Al final del “monólogo”, Ceniceros retoma esta evocación de los olores de la trementina y la brea que experimentó en su niñez en la sierra de Durango. Pierre Boulez, el gran compositor francés del postserialismo, sostenía que cuando el público reconoce una secuencia de sonidos que había aparecido con antelación era signo seguro de que la obra estaba por concluir. Así sucede en este caso.

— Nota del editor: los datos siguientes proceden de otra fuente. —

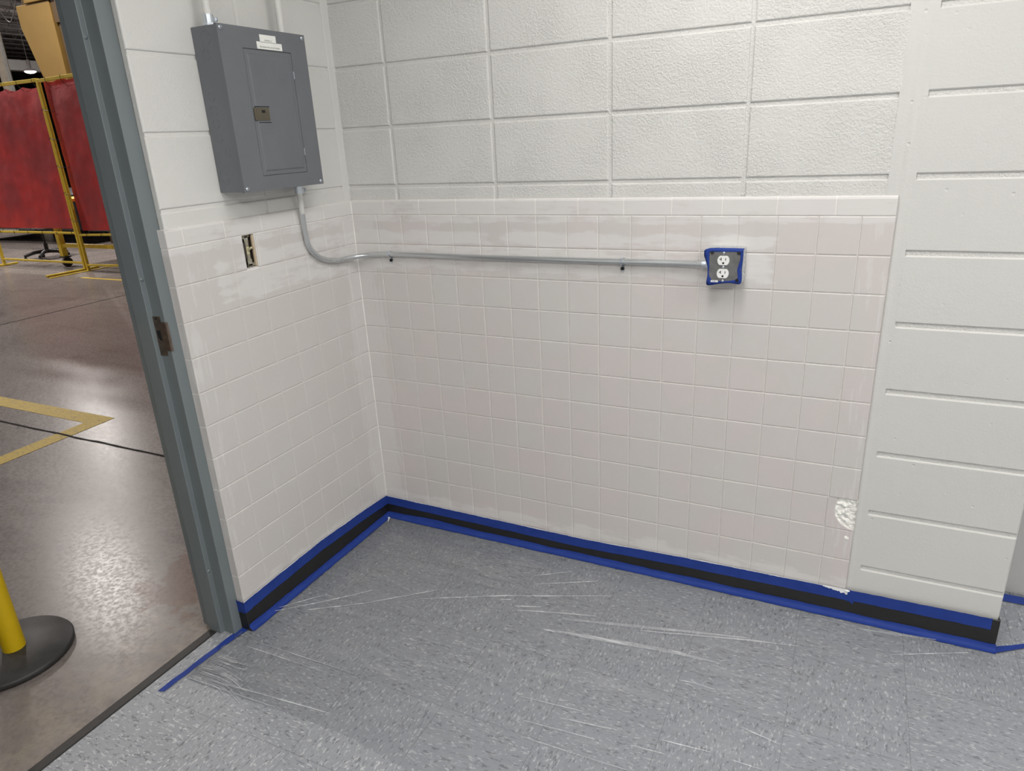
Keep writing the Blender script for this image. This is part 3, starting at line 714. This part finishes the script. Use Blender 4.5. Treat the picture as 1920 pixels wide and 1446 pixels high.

Lo que hace Guillermo Ceniceros es narrar los avatares de su infancia en El Salto, Pueblo Nuevo, incluyendo alguna ingeniosa travesura de fogatas, el traslado de la familia a Monterrey, su primer aprendizaje del dibujo industrial, su consolidación en la Escuela de Artes, el impacto que habría de tener en su desarrollo uno de sus primeros maestros de pintura, César Delgado, quien ya le hablaba de conspicuos muralistas como Ángel Zárraga y Diego Rivera, sus peripecias en el Jardín del Arte de Sullivan al lado ya de su compañera, la también pintora Esther González, en fin, la forma inesperada en que conoce a Siqueiros. Resulta que un amigo español tenía que ir a Cuernavaca a solicitarle algún apoyo al famoso muralista. Transcribo las palabras con las que narra este hecho el mismo Ceniceros:
“Yo estaba sin empleo y mis ingresos dependían de las ventas en el Jardín del Arte. Un día, Luis Moret me invitó a Cuernavaca y me pidió que me llevara un cuadro. Nos fuimos en su auto y al llegar tocamos el timbre y cuando nos preguntaron quién era, Moret, con su acento español, dijo: somos unos artistas de España. Vino entonces Siqueiros a abrir la puerta y el primero que habló fue Luis Moret, pues requería una firma para hacer un trámite en Gobernación por su condición migratoria. Nos condujo al taller, que era un espacio más pequeño […]. Muy amable nos mostró el espacio y el trabajo que realizaba. Luego nos preguntó cuál era el motivo de nuestra visita. Luis le expuso su situación y le pidió ayuda, misma que Siqueiros aceptó darle. Y sin que yo hablara, cuando el maestro me preguntó que cuál era mi asunto, Luis respondió: él vino a trabajar contigo. Y me dijo: Guillermo, muéstrale tu cuadro al maestro. Era una pintura que yo había hecho sobre el paisaje de Nuevo León, Los Altares, en los alrededores de Monterrey, en un sitio donde había una fábrica de cemento y una cooperativa. Siqueiros me pidió que lo colocara en un caballete, lo observó detenidamente y movió la cabeza afirmativamente, sí, claro que sí, él viene a trabajar conmigo. Así comenzó mi relación laboral y mi amistad con él”.
Estimo que se trata, sin lugar a dudas, de una anécdota memorable.